Flt,
There is a lag of time for power strips to trip.
So you might have had the failure that you described & the strip not preventing that.
In any case, grounding your antenna into a power strip isn’t a great idea anyway.
If you can find a way to incorporate a grounding block (a very cheap part), the obvious place for it to be installed would be between your thin RG-5 & the thicker RG-6 in place of the adapter.
Quick question: Why do you think the damage came via your antenna wiring & not your house circuit?
“Why do you think the damage came via your antenna wiring & not your house circuit?”
The HD Homerun was alive, I could run it to scan for channels, send logs, but i could not get any channels.
Dis-Connected the antenna COAX from HDHR and connected direct to a single tv and the TV got all 32 Ch.
So antenna and COAX line were fine.
That’s why I suspect the part of HDHR that received the antenna signal was bad, and SiliconDust confirmed
it was hardware failure after looking at logs I sent.
SO, electrical part of HDHR worked, antenna processing not working hence I suspect some surge came in on antenna coax.
That’s only my opinion, I could be wrong, but I know this happens, even with the coax shielding.
That does make sense.
Did this happen during a thunderstorm?
I’m trying to wrap my head around how there was a large enough change in current in your antenna cable to cause a failure because of inductance in that antenna circuit, especially since your antenna is inside your attic.
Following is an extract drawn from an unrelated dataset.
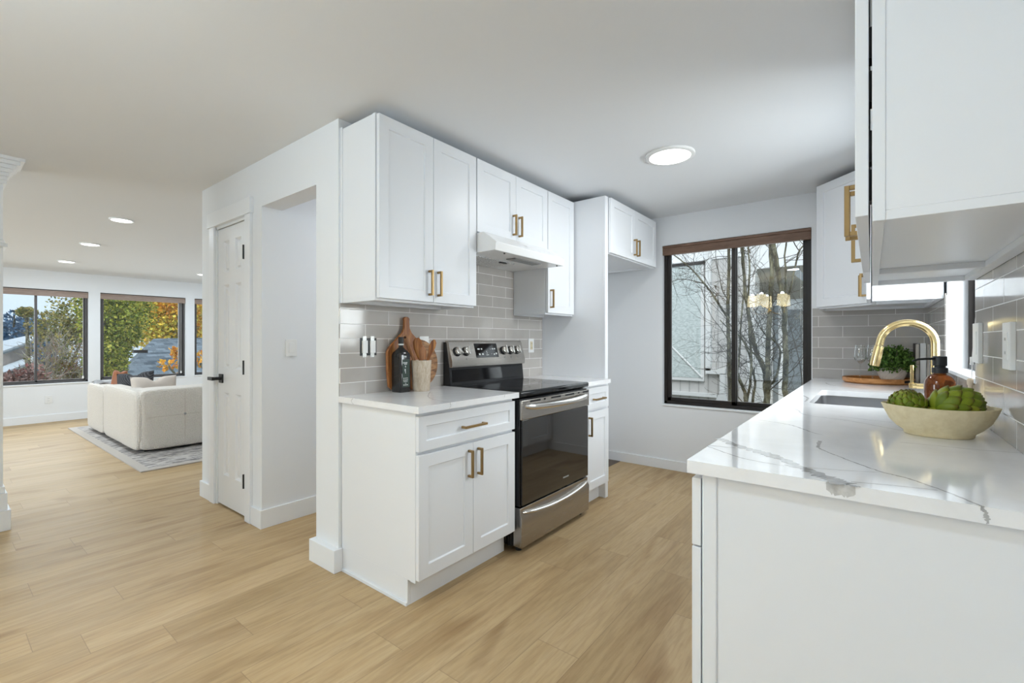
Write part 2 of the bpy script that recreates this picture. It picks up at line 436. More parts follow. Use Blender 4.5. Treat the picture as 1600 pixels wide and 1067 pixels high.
# ------------------------------------------------------------------ room shell
CZ = 2.357          # kitchen ceiling
WX = -2.19          # wall behind the range
FY = 4.285          # far wall
RX = .313           # sink wall
LX = -9.55          # living room window wall
DY = 1.335          # closet door wall
SY = -4.0
struct('floor', MB().box(LX - .15, RX + .2, SY - .15, FY + .15, -.12, 0), FLOOR)
# bare slab where the refrigerator stands
struct('trim_1', MB().box(-2.18, -1.97, 3.30, FY - .02, 0, .004), [mat('subfloor', (.16, .125, .10), .8)])
cm = MB()
cm.box(-4.09, RX + .2, SY - .15, FY + .15, CZ, CZ + .15)
cm.add([(-4.09, SY - .15, CZ), (-4.09, FY + .15, CZ), (LX - .15, FY + .15, 2.222), (LX - .15, SY - .15, 2.222),
        (-4.09, SY - .15, CZ + .15), (-4.09, FY + .15, CZ + .15), (LX - .15, FY + .15, CZ + .15), (LX - .15, SY - .15, CZ + .15)],
       [(0, 1, 2, 3), (4, 7, 6, 5), (0, 4, 5, 1), (1, 5, 6, 2), (2, 6, 7, 3), (3, 7, 4, 0)])
struct('ceiling', cm, CEIL, smooth=0)


def wall_with_holes(mb, a0, a1, z0, z1, holes, place, t0, t1):
    """wall in (a, z) with rectangular holes; place(a, t, z)"""
    A = sorted({a0, a1, *[h[0] for h in holes], *[h[1] for h in holes]})
    for i in range(len(A) - 1):
        lo, hi = A[i], A[i + 1]; mid = (lo + hi) / 2
        hs = sorted([h for h in holes if h[0] < mid < h[1]], key=lambda h: h[2]); z = z0
        for h in hs:
            if h[2] > z: mb.box(lo, hi, t0, t1, z, h[2], fr=place)
            z = h[3]
        if z < z1: mb.box(lo, hi, t0, t1, z, z1, fr=place)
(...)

I keep both of my hdhr’s on a ups box in case of power glitch etc. The ups is a great investment. It sits under my desk and everything in the vicinity of my desk is attached to it. All my tv related boxes, pc’s, 6 monitors …everything. And its saved me a few times living here in huricane junction
Not sure.
We did have a power failure which tripped a GFI in the garage with my garage fridge plugged into that gfi.
Thankfully discovered that an hour or so after failure.
Not sure when HDHR failed exactly.
Could have been with power outage.
And of course could just be HDHR failed on its own.
I’ll never know.
@Flt505 . I live in Florida, lightning capital of the USA, so grounding is essential. I use a simple yagi outdoor mounted antenna. A single coax runs from the antenna to an outdoor splitter, from which separate coaxs run to rooms indoors. I ground at two points - the antenna itself, and the splitter, which came with a grounding connection. YouTube has great instructional videos on how to ground.
Wow, that is a bit much on on the price.
I purchased a flat, amplified Antenna for around 30 dollars about 8 years ago. It works really great.
I am only saying this so readers out there won’t be discouraged from using OTA antennas. I live in a 1 bedroom flat on the top floor so, I’m happy that the Height is a giving for me.
It is great that your antenna is working out or you.
Hi Bri,
I’m aware of cheaper antennas that work. I have a handful that I bought for $20 a piece that work. I sell them to customers . I only suggested that one model because the original poster is using their antenna in their attic . This specific model has a mounting mass and a longer cable designed for attics and rooftops . Cheers
Pete
I have a $30 indoor antenna on both TV’s. I get about 55 channels. Then I jail broke my fire stick and I sideload apps from Troy point. There’s not anything I can’t watch…
Right, as a I stated above I have a handful of $20 flat leaf antennas that pick up plenty of stations . The only reason I suggested that specific antenna is because the original poster is using an attic mounted antenna and this specific antenna comes with a mounting mass for attics and rooftops and it has a longer cable . Last time I’m posting this
Cheers
Pete
Well if my antenna were outside I would definitely ground to a rod in the ground, straight down from the antenna.
But my whole discussion was oriented around an attic antenna.
Much harder to get the grounding wire to the outside without bends, and length, routing to exterior thru a whole in the soffit and so on.
The attic location is decided by direction to transmitters, roof planes, etc.
I am getting a surge protector with COAX in/out which they say grounds the coax line.
Not sure I believe that.
from me, @peterrsa123. My first “cord cutting” move 10 yrs ago was to setup an antenna… since there is a mountain between my house and the nearest broadcast tower, I have to get my reception from 90mi away. Closest “line of sight” avaliable.
Learned alot about antennas ‘the hard way’.